Dans une étude qui fera date, mandatée par le ministère fédéral de la
Famille, et concentrée sur la région de Basse-Saxe (Brême, Hanovre...),
trois experts ont déterminé que, entre 2015 et 2016, « 92,1 % » de la
hausse de la criminalité dans cette région (+10,6 %) était
attribuable... aux réfugiés ! Préconisation des experts : intégrer ces
réfugiés le plus vite possible, sinon c'est une bombe à retardement.
Exactement le contraire de ce que semble réclamer une part croissante de
l'électorat allemand.
Malgré
une élite pro-européenne sincère et déterminée, l'Allemagne
résistera-t-elle à la tentation du repli sur soi, et d'une entente avec
les pays les plus autoritaires d'Europe centrale ? Viktor Orban,
dirigeant d'une Hongrie de plus en plus totalitaire, était l'invité
d'honneur de la conférence annuelle de la CSU le mois dernier.
L'hypothèse d'une arrivée au pouvoir des partis extrêmes n'est plus
farfelue - à l'instar de l'Autriche de M. Kurz, coalisant la droite avec
l'extrême droite pour gouverner, après trois « grandes coalitions ».

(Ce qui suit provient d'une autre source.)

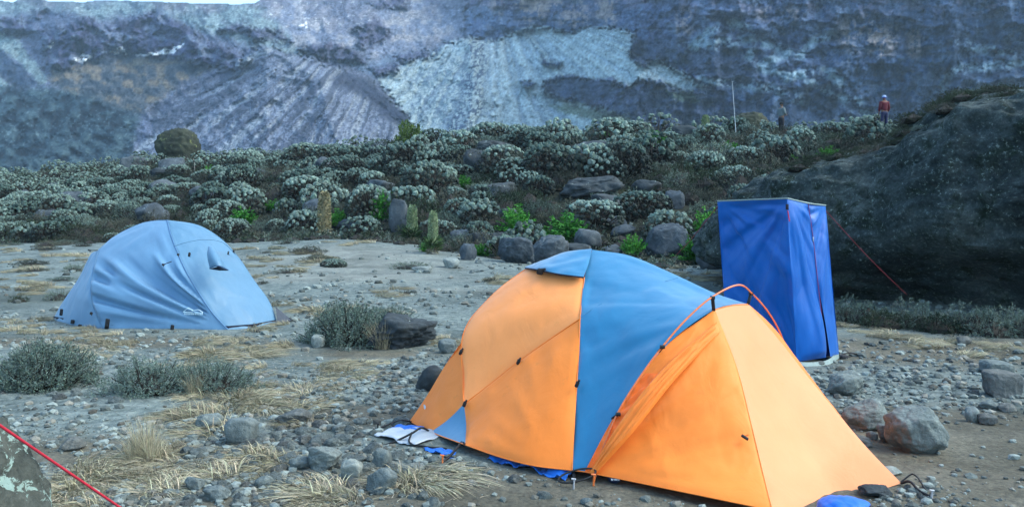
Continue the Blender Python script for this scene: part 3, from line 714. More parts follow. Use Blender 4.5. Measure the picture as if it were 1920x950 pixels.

Est-ce la version XXIe siècle de la République de Weimar
? La comparaison a ses limites, tant la richesse de l'Allemagne de
2017 n'a rien à voir avec sa ruine des années 1920. Néanmoins, il
faudrait être aveugle ou de mauvaise foi pour ne pas voir que, un siècle
après la fin de la Première Guerre mondiale, la question allemande fait
son retour. Celle d'un pays dont la puissance économique déborde, et
dont l'identité politique reste mal assise.
Depuis
près de soixante-dix ans, la réponse française à cette question
allemande a été univoque : trouver les voies et les moyens d'une union
toujours plus étroite, de la Ceca à l'Union européenne en passant par le
si souvent célébré couple franco-allemand. Emmanuel Macron était le
seul candidat à s'inscrire dans cette dynamique lors de la campagne
présidentielle de 2017. Reste à savoir s'il disposera à Berlin, à partir
de mars prochain, d'un interlocuteur partageant cette volonté. Accélérer et intensifier l'union entre nos deux pays ? Oui. Mais tout en se préparant au pire, si la France était la seule à porter ce projet.